In Proceedings of the 20th International Conference on European Energy Market (EEM24). IEEE, Istanbul, Turkey, 2024
https://doi.org/10.1109/EEM60825.2024.10608907
Nick Harder is a research associate and a doctoral student at the Institute for Sustainable Systems Engineering (INATECH) at the University of Freiburg. He completed his master’s studies in “Sustainable Systems Engineering” at the same university. His research primarily focuses on utilizing deep reinforcement learning methods to model electricity markets and understand the behavior of market participants. Additionally, he holds the role of project coordinator for the ASSUME project, which focuses on developing a modeling toolbox for analyzing electricity markets and market designs through the use of deep reinforcement learning techniques. Overall, Nick’s expertise lies in the intersection of sustainable systems engineering and advanced machine learning approaches applied to energy markets.
Kim K. Miskiw is a research associate and a doctoral student at the Chair for Information and Market Engineering (IISM) within the Faculty of Economics and Business Engineering at the Karlsruhe Institute of Technology (KIT). Her research interests revolve around deep reinforcement learning in electricity market simulations, agent-based electricity market modeling, energy market engineering, and stochastic optimization. Previously, she held the position of Junior-Project Associate at the Institute for Industrial Production, Chair of Energy Economics (KIT). Kim completed her Master’s degree in Industrial Engineering at KIT, focusing her master’s thesis on stochastically optimized bidding strategies in sequential electricity markets and examining their benefits in relation to risk preferences and portfolio setups.

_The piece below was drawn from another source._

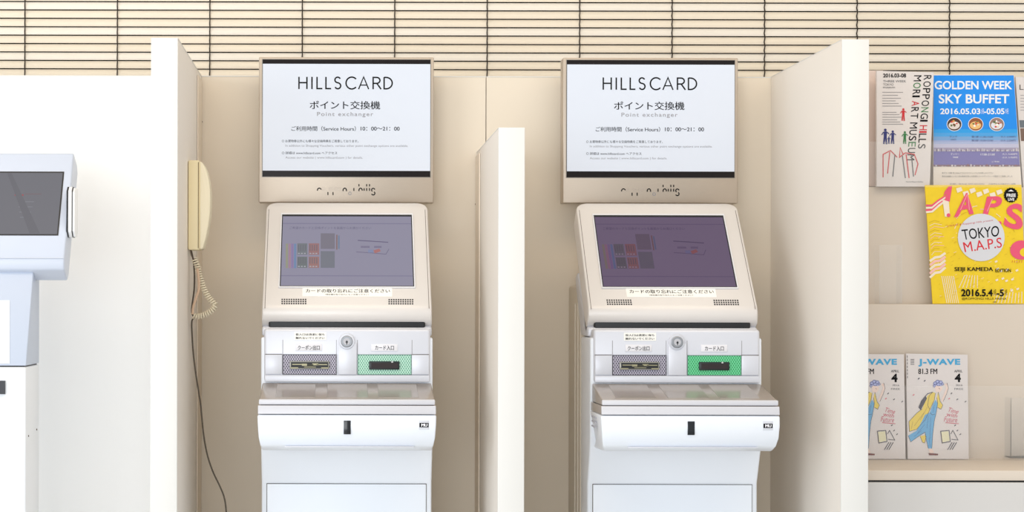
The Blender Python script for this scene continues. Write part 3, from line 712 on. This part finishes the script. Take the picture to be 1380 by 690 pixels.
for i, cx in enumerate((1286, 1314.7, 1343)):
    p.disc(cx, 167.5, 10.3, 9.3, WHT, 'food_picture#%d' % i, 26)
    p.layer(); p.disc(cx, 167.5, 9.5, 8.6, ink(((70, 44, 34), (150, 84, 44), (150, 120, 110))[i]), 'food_picture#%d' % i, 26)
    p.layer()
    p.disc(cx-.3, 169, 7.6, 5.2, ink(((226, 214, 206), (236, 190, 120), (226, 226, 236))[i]), 'food_picture#%d' % i, 20)
    p.layer(); rr_ = random.Random(i+3)
    for j in range(11):
        a = rr_.uniform(0, 6.28); d = rr_.uniform(1, 6); p.disc(cx+math.cos(a)*d, 167+math.sin(a)*d*.7, rr_.uniform(.9, 2.1), rr_.uniform(.7, 1.6), ink(fc[(j*5+i*2) % 6]), 'food_picture#%d' % i, 8)
p.layer(); p.layer()
ND = ink((84, 90, 130))
for (t_, b) in (('ランチ', (1279, 183, 1290, 185.5)), ('LUNCH', (1281, 187, 1288, 189)), ('第1部 11:30-13:00', (1309, 183, 1338, 185.8)), ('第2部 13:30-15:00', (1309, 188, 1338, 190.6)), ('大人 4,500円', (1348, 183, 1368, 185.6)), ('小人 2,250円', (1348, 188, 1368, 190.6))):
    p.text(t_, b, ND)
sky = random.Random(5)
for i in range(52):
    x = 1259+i*2.2; h = sky.uniform(1, 4); p.rect(x, 204-h, x+sky.uniform(.8, 1.8), 204, ink(((196, 190, 200), (120, 104, 130), (214, 206, 204))[i % 3]), 'skyline')
for i in range(26):
    x = 1260+i*4.3; h = sky.uniform(.5, 3); p.rect(x, 224.4-h, x+sky.uniform(1, 2.5), 224.4, ink(((196, 190, 200), (140, 90, 90), (214, 206, 204))[i % 3]), 'skyline')
for (t_, b) in (('ディナー', (1281, 206.5, 1292, 209)), ('DINNER', (1284, 211, 1291, 213)), ('17:00-21:00', (1321, 207, 1340, 209.6)), ('大人 5,500円', (1350, 206.5, 1370, 209)), ('小人 2,750円', (1350, 211, 1370, 213.6)), ('ご予約', (1336, 217, 1346, 219))):
    p.text(t_, b, WHT)
for i, (x1_, y) in enumerate(((1338, 232), (1364, 236.5))): p.text('森タワー52階 地上250mからのスカイビュッフェをお楽しみください' if i == 0 else '東京の絶景とともに旬の食材を使った料理をゴールデンウィーク限定でご用意しました', (1269, y, x1_, y+2.4), DGR)
p.text('お問い合わせ ○○-○○○○', (1280, 247, 1326, 249), DGR).text('六本木ヒルズ森タワー52階', (1332, 247, 1368, 249), DGR)
p.done()
# third leaflet, cut by the frame
r, pl = sheet('leaflet', 'white leaflet with dark picture strip, cut by the right frame edge', 'leaflet', [(1368.5, 103.5), (1470, 104.5), (1478, 252.5), (1379, 252.5)], 3.456, PAPER, .004, 'leaflets in the rack')
p = Print(pl, r)
p.text('LUNCH', (1374, 114, 1420, 121), BLK, weight=-.01)
for i in range(6): p.rect(1375, 128+i*4, 1440, 129+i*4, ink((170, 166, 168)), 'text_block')
p.poly([(1374.5, 172), (1474, 172), (1473, 162), (1373.6, 162)], ink((104, 112, 120)), 'colour_field').poly([(1376, 190), (1475, 190), (1474, 173), (1374.8, 173)], ink((120, 96, 84)), 'colour_field')
p.done()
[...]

Manish Khanra is a research associate at the Competence Center, Energy Technologies and Energy Systems (CC-E) at Fraunhofer ISI. He is also a doctoral student at the Institute for Industrial Production (IIP) at Karlsruhe Institute of Technology (KIT). With specialisation in integrating hydrogen and efuels for decarbonising Hard-to-Abate sectors, Manish investigates their impact on the power system.
Holding an MSc in Renewable Energy and Energy Efficiency for the Middle East and North Africa, his research has focused on the transformation paths in the heat sector in Germany. Currently, his work encompasses developing electricity market and technology diffusion models, analysing policy aspects for sectors such as steel, cement, chemicals, aviation, and maritime, and conducting applied research in the hydrogen economy.
Florian Maurer is a research associate and doctoral student at the University of Applied Sciences Aachen in cooperation with the University of Oldenburg. After completing a dual study program in software development, he obtained his Master’s degree in “Applied Mathematics and Computer Science” at FH Aachen, where he developed charging solutions for e-mobility. Florian is involved in research projects related to energy measurements and prosumer market integration. His research interests include open-source development, wireless communication and energy market design. Currently, he is researching agent-based modeling of energy markets to provide a simulation framework that covers the comparison of different market designs and policies.